Repeat the full listing, word for word.

--------------------------------------------------

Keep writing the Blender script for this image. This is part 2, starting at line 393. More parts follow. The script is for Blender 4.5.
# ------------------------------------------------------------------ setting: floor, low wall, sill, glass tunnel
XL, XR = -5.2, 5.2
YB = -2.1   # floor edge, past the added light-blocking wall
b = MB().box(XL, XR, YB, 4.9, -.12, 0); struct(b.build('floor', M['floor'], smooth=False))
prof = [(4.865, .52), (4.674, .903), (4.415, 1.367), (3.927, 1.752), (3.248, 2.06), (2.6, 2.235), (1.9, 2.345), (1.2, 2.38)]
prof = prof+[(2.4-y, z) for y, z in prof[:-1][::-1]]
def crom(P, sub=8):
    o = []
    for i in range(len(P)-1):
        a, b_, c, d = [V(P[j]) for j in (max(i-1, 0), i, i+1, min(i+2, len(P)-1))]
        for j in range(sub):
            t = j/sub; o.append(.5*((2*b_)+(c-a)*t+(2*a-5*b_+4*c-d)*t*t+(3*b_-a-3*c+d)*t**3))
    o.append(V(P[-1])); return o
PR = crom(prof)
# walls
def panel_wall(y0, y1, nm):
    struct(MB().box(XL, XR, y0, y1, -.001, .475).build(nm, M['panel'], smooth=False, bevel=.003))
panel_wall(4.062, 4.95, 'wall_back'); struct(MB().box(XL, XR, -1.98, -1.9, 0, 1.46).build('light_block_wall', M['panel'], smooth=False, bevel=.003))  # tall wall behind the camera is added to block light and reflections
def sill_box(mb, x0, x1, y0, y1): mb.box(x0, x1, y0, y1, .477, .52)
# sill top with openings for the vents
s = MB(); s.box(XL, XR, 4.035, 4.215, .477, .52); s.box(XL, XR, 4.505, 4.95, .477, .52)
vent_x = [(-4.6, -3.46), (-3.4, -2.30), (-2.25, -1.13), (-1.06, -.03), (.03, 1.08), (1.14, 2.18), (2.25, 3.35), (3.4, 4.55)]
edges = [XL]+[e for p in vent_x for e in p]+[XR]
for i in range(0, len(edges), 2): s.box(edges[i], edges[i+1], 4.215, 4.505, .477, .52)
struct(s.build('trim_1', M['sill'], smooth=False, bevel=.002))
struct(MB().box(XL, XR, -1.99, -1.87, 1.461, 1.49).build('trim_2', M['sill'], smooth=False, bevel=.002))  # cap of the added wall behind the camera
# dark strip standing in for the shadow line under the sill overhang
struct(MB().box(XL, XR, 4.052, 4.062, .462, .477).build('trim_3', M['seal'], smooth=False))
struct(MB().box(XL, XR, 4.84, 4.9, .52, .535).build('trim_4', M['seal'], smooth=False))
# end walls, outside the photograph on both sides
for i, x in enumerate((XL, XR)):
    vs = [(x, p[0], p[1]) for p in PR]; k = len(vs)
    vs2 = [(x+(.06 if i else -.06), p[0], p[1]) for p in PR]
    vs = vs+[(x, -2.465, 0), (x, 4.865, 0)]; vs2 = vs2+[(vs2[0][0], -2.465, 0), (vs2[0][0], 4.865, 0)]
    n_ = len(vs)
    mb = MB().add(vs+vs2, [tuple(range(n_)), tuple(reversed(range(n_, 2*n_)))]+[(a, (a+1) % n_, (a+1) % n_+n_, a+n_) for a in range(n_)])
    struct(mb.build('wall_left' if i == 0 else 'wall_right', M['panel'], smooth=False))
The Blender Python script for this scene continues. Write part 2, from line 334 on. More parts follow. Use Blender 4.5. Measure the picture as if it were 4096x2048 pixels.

--------------------------------------------------

• _Solution_
Keep writing the Blender script for this image. This is part 2, starting at line 393. More parts follow. The script is for Blender 4.5.
# ------------------------------------------------------------------ setting: floor, low wall, sill, glass tunnel
XL, XR = -5.2, 5.2
YB = -2.1   # floor edge, past the added light-blocking wall
b = MB().box(XL, XR, YB, 4.9, -.12, 0); struct(b.build('floor', M['floor'], smooth=False))
prof = [(4.865, .52), (4.674, .903), (4.415, 1.367), (3.927, 1.752), (3.248, 2.06), (2.6, 2.235), (1.9, 2.345), (1.2, 2.38)]
prof = prof+[(2.4-y, z) for y, z in prof[:-1][::-1]]
def crom(P, sub=8):
    o = []
    for i in range(len(P)-1):
        a, b_, c, d = [V(P[j]) for j in (max(i-1, 0), i, i+1, min(i+2, len(P)-1))]
        for j in range(sub):
            t = j/sub; o.append(.5*((2*b_)+(c-a)*t+(2*a-5*b_+4*c-d)*t*t+(3*b_-a-3*c+d)*t**3))
    o.append(V(P[-1])); return o
PR = crom(prof)
# walls
def panel_wall(y0, y1, nm):
    struct(MB().box(XL, XR, y0, y1, -.001, .475).build(nm, M['panel'], smooth=False, bevel=.003))
panel_wall(4.062, 4.95, 'wall_back'); struct(MB().box(XL, XR, -1.98, -1.9, 0, 1.46).build('light_block_wall', M['panel'], smooth=False, bevel=.003))  # tall wall behind the camera is added to block light and reflections
def sill_box(mb, x0, x1, y0, y1): mb.box(x0, x1, y0, y1, .477, .52)
# sill top with openings for the vents
s = MB(); s.box(XL, XR, 4.035, 4.215, .477, .52); s.box(XL, XR, 4.505, 4.95, .477, .52)
vent_x = [(-4.6, -3.46), (-3.4, -2.30), (-2.25, -1.13), (-1.06, -.03), (.03, 1.08), (1.14, 2.18), (2.25, 3.35), (3.4, 4.55)]
edges = [XL]+[e for p in vent_x for e in p]+[XR]
for i in range(0, len(edges), 2): s.box(edges[i], edges[i+1], 4.215, 4.505, .477, .52)
struct(s.build('trim_1', M['sill'], smooth=False, bevel=.002))
struct(MB().box(XL, XR, -1.99, -1.87, 1.461, 1.49).build('trim_2', M['sill'], smooth=False, bevel=.002))  # cap of the added wall behind the camera
# dark strip standing in for the shadow line under the sill overhang
struct(MB().box(XL, XR, 4.052, 4.062, .462, .477).build('trim_3', M['seal'], smooth=False))
struct(MB().box(XL, XR, 4.84, 4.9, .52, .535).build('trim_4', M['seal'], smooth=False))
# end walls, outside the photograph on both sides
for i, x in enumerate((XL, XR)):
    vs = [(x, p[0], p[1]) for p in PR]; k = len(vs)
    vs2 = [(x+(.06 if i else -.06), p[0], p[1]) for p in PR]
    vs = vs+[(x, -2.465, 0), (x, 4.865, 0)]; vs2 = vs2+[(vs2[0][0], -2.465, 0), (vs2[0][0], 4.865, 0)]
    n_ = len(vs)
    mb = MB().add(vs+vs2, [tuple(range(n_)), tuple(reversed(range(n_, 2*n_)))]+[(a, (a+1) % n_, (a+1) % n_+n_, a+n_) for a in range(n_)])
    struct(mb.build('wall_left' if i == 0 else 'wall_right', M['panel'], smooth=False))
The Blender Python script for this scene continues. Write part 2, from line 334 on. More parts follow. Use Blender 4.5. Measure the picture as if it were 4096x2048 pixels.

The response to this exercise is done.